Goal
Your task is to write out the complete listing exactly as it is shown.

Source excerpt
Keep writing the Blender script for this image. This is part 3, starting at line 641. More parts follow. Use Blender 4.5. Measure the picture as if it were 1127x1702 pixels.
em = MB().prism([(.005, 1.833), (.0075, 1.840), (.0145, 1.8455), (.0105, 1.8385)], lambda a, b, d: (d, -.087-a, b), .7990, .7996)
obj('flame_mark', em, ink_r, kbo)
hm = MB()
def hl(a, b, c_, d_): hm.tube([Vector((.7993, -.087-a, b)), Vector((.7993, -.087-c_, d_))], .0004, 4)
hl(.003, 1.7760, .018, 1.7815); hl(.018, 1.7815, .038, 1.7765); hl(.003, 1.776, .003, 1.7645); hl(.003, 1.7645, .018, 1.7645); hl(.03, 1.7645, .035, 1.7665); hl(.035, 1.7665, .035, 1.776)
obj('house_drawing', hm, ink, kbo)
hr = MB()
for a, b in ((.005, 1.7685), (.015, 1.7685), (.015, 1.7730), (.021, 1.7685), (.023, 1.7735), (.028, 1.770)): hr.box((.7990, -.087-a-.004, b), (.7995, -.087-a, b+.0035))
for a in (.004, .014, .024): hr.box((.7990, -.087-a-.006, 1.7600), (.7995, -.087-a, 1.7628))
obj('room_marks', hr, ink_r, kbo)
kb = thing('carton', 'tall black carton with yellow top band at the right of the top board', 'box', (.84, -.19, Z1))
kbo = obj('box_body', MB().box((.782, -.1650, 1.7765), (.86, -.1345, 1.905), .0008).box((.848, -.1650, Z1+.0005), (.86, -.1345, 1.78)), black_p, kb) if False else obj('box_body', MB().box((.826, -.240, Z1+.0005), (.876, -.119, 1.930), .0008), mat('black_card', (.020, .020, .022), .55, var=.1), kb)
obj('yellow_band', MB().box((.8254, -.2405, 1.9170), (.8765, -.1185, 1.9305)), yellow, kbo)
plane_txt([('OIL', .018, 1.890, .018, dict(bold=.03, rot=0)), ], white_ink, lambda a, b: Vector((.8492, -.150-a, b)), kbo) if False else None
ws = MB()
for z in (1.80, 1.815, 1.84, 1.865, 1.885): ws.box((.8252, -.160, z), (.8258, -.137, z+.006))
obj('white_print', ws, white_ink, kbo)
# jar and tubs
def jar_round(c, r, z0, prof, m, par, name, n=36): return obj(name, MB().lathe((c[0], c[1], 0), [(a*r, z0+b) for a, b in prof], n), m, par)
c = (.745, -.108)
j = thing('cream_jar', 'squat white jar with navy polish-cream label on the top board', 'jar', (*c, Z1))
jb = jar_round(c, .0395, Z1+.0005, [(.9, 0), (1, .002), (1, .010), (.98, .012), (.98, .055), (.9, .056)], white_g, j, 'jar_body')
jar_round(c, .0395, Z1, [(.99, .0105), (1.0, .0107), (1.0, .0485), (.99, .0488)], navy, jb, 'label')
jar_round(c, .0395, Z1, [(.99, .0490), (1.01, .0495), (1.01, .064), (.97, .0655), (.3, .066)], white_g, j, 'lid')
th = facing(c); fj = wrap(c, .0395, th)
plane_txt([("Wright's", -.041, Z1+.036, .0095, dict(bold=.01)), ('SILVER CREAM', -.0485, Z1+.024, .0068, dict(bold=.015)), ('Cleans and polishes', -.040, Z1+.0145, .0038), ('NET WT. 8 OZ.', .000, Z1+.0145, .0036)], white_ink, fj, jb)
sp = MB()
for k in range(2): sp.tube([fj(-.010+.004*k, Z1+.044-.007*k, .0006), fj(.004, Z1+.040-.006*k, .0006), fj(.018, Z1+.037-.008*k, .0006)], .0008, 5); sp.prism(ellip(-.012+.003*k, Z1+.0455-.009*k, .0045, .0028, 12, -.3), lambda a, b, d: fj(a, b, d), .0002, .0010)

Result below
Keep writing the Blender script for this image. This is part 3, starting at line 641. More parts follow. Use Blender 4.5. Measure the picture as if it were 1127x1702 pixels.
em = MB().prism([(.005, 1.833), (.0075, 1.840), (.0145, 1.8455), (.0105, 1.8385)], lambda a, b, d: (d, -.087-a, b), .7990, .7996)
obj('flame_mark', em, ink_r, kbo)
hm = MB()
def hl(a, b, c_, d_): hm.tube([Vector((.7993, -.087-a, b)), Vector((.7993, -.087-c_, d_))], .0004, 4)
hl(.003, 1.7760, .018, 1.7815); hl(.018, 1.7815, .038, 1.7765); hl(.003, 1.776, .003, 1.7645); hl(.003, 1.7645, .018, 1.7645); hl(.03, 1.7645, .035, 1.7665); hl(.035, 1.7665, .035, 1.776)
obj('house_drawing', hm, ink, kbo)
hr = MB()
for a, b in ((.005, 1.7685), (.015, 1.7685), (.015, 1.7730), (.021, 1.7685), (.023, 1.7735), (.028, 1.770)): hr.box((.7990, -.087-a-.004, b), (.7995, -.087-a, b+.0035))
for a in (.004, .014, .024): hr.box((.7990, -.087-a-.006, 1.7600), (.7995, -.087-a, 1.7628))
obj('room_marks', hr, ink_r, kbo)
kb = thing('carton', 'tall black carton with yellow top band at the right of the top board', 'box', (.84, -.19, Z1))
kbo = obj('box_body', MB().box((.782, -.1650, 1.7765), (.86, -.1345, 1.905), .0008).box((.848, -.1650, Z1+.0005), (.86, -.1345, 1.78)), black_p, kb) if False else obj('box_body', MB().box((.826, -.240, Z1+.0005), (.876, -.119, 1.930), .0008), mat('black_card', (.020, .020, .022), .55, var=.1), kb)
obj('yellow_band', MB().box((.8254, -.2405, 1.9170), (.8765, -.1185, 1.9305)), yellow, kbo)
plane_txt([('OIL', .018, 1.890, .018, dict(bold=.03, rot=0)), ], white_ink, lambda a, b: Vector((.8492, -.150-a, b)), kbo) if False else None
ws = MB()
for z in (1.80, 1.815, 1.84, 1.865, 1.885): ws.box((.8252, -.160, z), (.8258, -.137, z+.006))
obj('white_print', ws, white_ink, kbo)
# jar and tubs
def jar_round(c, r, z0, prof, m, par, name, n=36): return obj(name, MB().lathe((c[0], c[1], 0), [(a*r, z0+b) for a, b in prof], n), m, par)
c = (.745, -.108)
j = thing('cream_jar', 'squat white jar with navy polish-cream label on the top board', 'jar', (*c, Z1))
jb = jar_round(c, .0395, Z1+.0005, [(.9, 0), (1, .002), (1, .010), (.98, .012), (.98, .055), (.9, .056)], white_g, j, 'jar_body')
jar_round(c, .0395, Z1, [(.99, .0105), (1.0, .0107), (1.0, .0485), (.99, .0488)], navy, jb, 'label')
jar_round(c, .0395, Z1, [(.99, .0490), (1.01, .0495), (1.01, .064), (.97, .0655), (.3, .066)], white_g, j, 'lid')
th = facing(c); fj = wrap(c, .0395, th)
plane_txt([("Wright's", -.041, Z1+.036, .0095, dict(bold=.01)), ('SILVER CREAM', -.0485, Z1+.024, .0068, dict(bold=.015)), ('Cleans and polishes', -.040, Z1+.0145, .0038), ('NET WT. 8 OZ.', .000, Z1+.0145, .0036)], white_ink, fj, jb)
sp = MB()
for k in range(2): sp.tube([fj(-.010+.004*k, Z1+.044-.007*k, .0006), fj(.004, Z1+.040-.006*k, .0006), fj(.018, Z1+.037-.008*k, .0006)], .0008, 5); sp.prism(ellip(-.012+.003*k, Z1+.0455-.009*k, .0045, .0028, 12, -.3), lambda a, b, d: fj(a, b, d), .0002, .0010)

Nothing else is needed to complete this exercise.